Prospective Franchisee Due Diligence Part 3

July 19, 2013, 9:55 AM

This post, and the posts that preceded it (Part 1 and Part 2)and the ones that will follow it, will outline the due diligence that we recommend for prospective franchisees.

Ask for a copy of the franchisors franchise disclosure document, and read it thoroughly, noting any questions you have to discuss with your franchise lawyer later. (Yes, I know the document is hundreds of pages long, has been drafted by a lawyer, and can be mind-numbingly dull. No, thats not an excuse for not reading it thoroughly, particularly when your total investment in the franchise will typically exceed $100,000. And no, even if you are paying us to review the franchise disclosure document, franchise agreement, and related agreements, you still have to read them yourself).

Most of the provisions in the franchise agreement are unlikely to be negotiable, particularly in the case of more mature franchisors. However, at least in Virginia, by statute, a franchisee may declare the franchise agreement void if the franchisee was not afforded the opportunity to negotiate with the franchisor on all provisions within the franchise, except that such negotiations shall not result in the impairment of the uniform image and quality standards of the franchise, provided that the franchisee send[s] such written declaration within thirty days after execution of the franchise [agreement]. Va. Code 13.1-565(b). In our experience, most franchisors will agree to an addendum clarifying ambiguities in the franchise agreement and incorporating a relatively small number of changes successfully negotiated for by or on behalf of the franchisee.

However, franchisors will rarely, if ever, negotiate away key system standards or the uniformity of the franchise system.

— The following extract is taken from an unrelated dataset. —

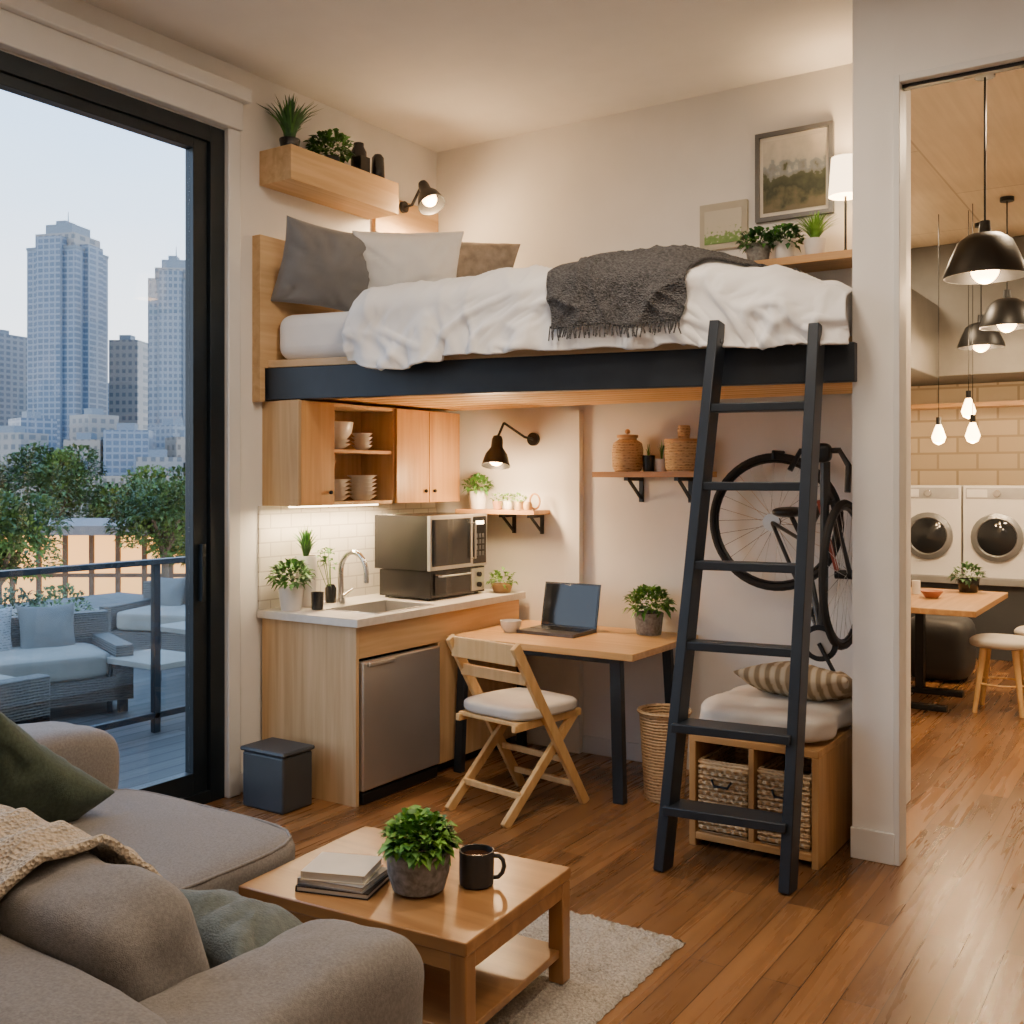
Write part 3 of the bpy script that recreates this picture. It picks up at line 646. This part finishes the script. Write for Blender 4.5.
# chair
CH=wood('chair_wood',(.56,.33,.12),(.74,.49,.22),'Z',.4)
c=MB(CH).at((-2.80,4.30,0),D(-10))
for x in (-.215,.215):
    c.beam((x,.27,0),(x,-.24,.83),.026,.052).beam((x*.87,-.28,0),(x*.87,.22,.45),.026,.048)
    c.beam((x*.87,-.22,.44),(x*.87,.26,.45),.026,.035)
c.box(-.20,.20,-.2,.26,.445,.465)
c.beam((-.215,-.225,.785),(.215,-.225,.785),.018,.10,(0,1,0)).beam((-.215,-.16,.665),(.215,-.16,.665),.016,.055,(0,1,0))
c.beam((-.215,.12,.24),(.215,.12,.24),.02,.03,(0,1,0)).beam((-.19,-.17,.12),(.19,-.17,.12),.02,.03,(0,1,0)).beam((-.215,.21,.1),(.215,.21,.1),.02,.03,(0,1,0))
c.mat(CREAML).sup((0,.03,.495),(.45,.46,.07),5,14,.006,8); c.make('folding_chair',.004)
p=MB(WICK); p.lathe([(.095,0),(.10,.01),(.125,.42),(.13,.44),(.12,.44),(.095,.02),(0,.02)],(-2.24,4.80,0)); 
p.tube([(-2.24+.128*math.cos(a),4.80+.128*math.sin(a),.44) for a in [6.283*i/24 for i in range(24)]],.01,6,True); p.make('wicker_wastebasket')
# ------------------------------------------------------------ bench
BX0,BX1,B0,B1=-1.87,-1.30,4.26,4.98
b=MB(HW); b.box(BX0,BX1,B0,B1,.455,.485).box(BX0+.03,BX1-.03,B0,B1,.03,.06).mat(HWZ).box(BX0,BX0+.03,B0,B1,0,.455).box(BX1-.03,BX1,B0,B1,0,.455).box(-1.6,-1.575,B0,B1,.06,.455).box(BX0+.03,BX1-.03,B1-.02,B1,.06,.455)
b.make('storage_bench',.003)
for x in (-1.72,-1.452):
    p=MB(WICK); x0,x1=x-.106,x+.106
    p.box(x0,x1,B0+.02,B0+.035,.065,.36).box(x0,x1,B0+.4,B0+.415,.065,.36).box(x0,x0+.015,B0+.035,B0+.4,.065,.36).box(x1-.015,x1,B0+.035,B0+.4,.065,.36).box(x0,x1,B0+.02,B0+.4,.062,.075)
    for i in range(13):
        zz=.085+i*.0215; ph=i%2
        p.tube([(x0-.003+(x1-x0+.006)*j/12,B0+.014-.006*(1 if (j+ph)%2 else -1),zz) for j in range(13)],.0095,6)
    p.tube([(x0,B0+.025,.365),(x1,B0+.025,.365),(x1,B0+.41,.365),(x0,B0+.41,.365)],.013,6,True)
    p.mat(BLACK).tube([(x-.045,B0+.0,.30),(x-.03,B0-.010,.275),(x+.03,B0-.010,.275),(x+.045,B0+.0,.30)],.006,6)
    p.make('storage_basket',.002)
p=MB(CREAML).sup((-1.585,4.60,.555),(.60,.66,.13),4.5,26,.025,5,3); p.make('bench_cushion',angle=180)
m_,nt_,b_=base('striped_blanket'); mp_=coords(nt_,(1,1,1),False); wv=nn(nt_,'ShaderNodeTexWave',bands_direction='X'); wv.inputs['Scale'].default_value=7; wv.inputs['Distortion'].default_value=.6
nt_.links.new(mp_.outputs[0],wv.inputs['Vector']); rr_=ramp(nt_,wv.outputs['Fac'],[(.3,(.26,.19,.11)),(.5,(.44,.34,.21)),(.8,(.52,.43,.30))]); nt_.links.new(rr_.outputs[0],b_.inputs['Base Color']); b_.inputs['Roughness'].default_value=.95
pil('patterned_pillow',m_,(-1.51,4.68,.68),D(4),D(74),.50,.42,.16,5)
# ------------------------------------------------------------ bicycle
b=MB(RUBBER)
def wheel(c,ax):
    def P(r,a,o=0):
        return Vector((c[0]+r*math.cos(a),c[1]+o,c[2]+r*math.sin(a))) if ax=='Y' else Vector((c[0]+o,c[1]+r*math.cos(a),c[2]+r*math.sin(a)))
    A=[6.2832*i/48 for i in range(48)]
    b.mat(RUBBER).tube([P(.335,a) for a in A],.019,8,True)
    b.mat(BLACK).tube([P(.312,a) for a in A],.010,6,True)
    b.mat(CHROME)
    for i in range(28):
        a=6.2832*i/28; b.cyl(P(.02,a+.8*(1 if i%2 else -1),.02*(1 if i%4<2 else -1)),P(.31,a),.0012,.0012,4)
    b.mat(BLACK).cyl(P(0,0,-.04),P(0,0,.04),.022)
W1=(-1.82,5.22,1.38)
wheel(W1,'Y')
b.mat(SS).cyl((W1[0],5.17,W1[2]),(W1[0],5.2,W1[2]),.045,.03)
wheel((-1.40,4.98,1.15),'X')
FRM=M('bike_frame',(.02,.022,.025),.3,.2); ORG=M('bike_accent',(.28,.05,.03),.4)
H=Vector((-1.45,4.85,1.60)); Bb=Vector((-1.47,4.88,.84)); St=Vector((-1.60,5.0,1.30)); Rr=Vector((W1[0],5.18,W1[2])); Fh=Vector((-1.40,4.98,1.15))
b.mat(FRM).tube([H,Bb],.021).tube([Bb,St],.016).tube([H+Vector((0,0,-.08)),St],.015).tube([Bb,Rr],.010).tube([St,Rr],.010).tube([H+Vector((0,0,.08)),H+Vector((0,.0,-.12))],.024)
b.tube([H+Vector((.03,0,-.1)),Fh+Vector((.03,0,0))],.011)
b.mat(ORG).tube([H+Vector((-.03,0,-.1)),Fh+Vector((-.03,0,0))],.011)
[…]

A non-exclusive list of key points to consider negotiating, and to discuss with your franchise lawyer, include:

  • Restricting the amount or duration of personal guarantees
  • Timing of unit openings under an Area Development Agreement
  • Territorial Protection, including protection against sales by franchisor into alternative venues
  • Renewal terms
  • Termination provisions, including specifically damages potentially due from a franchisee on termination.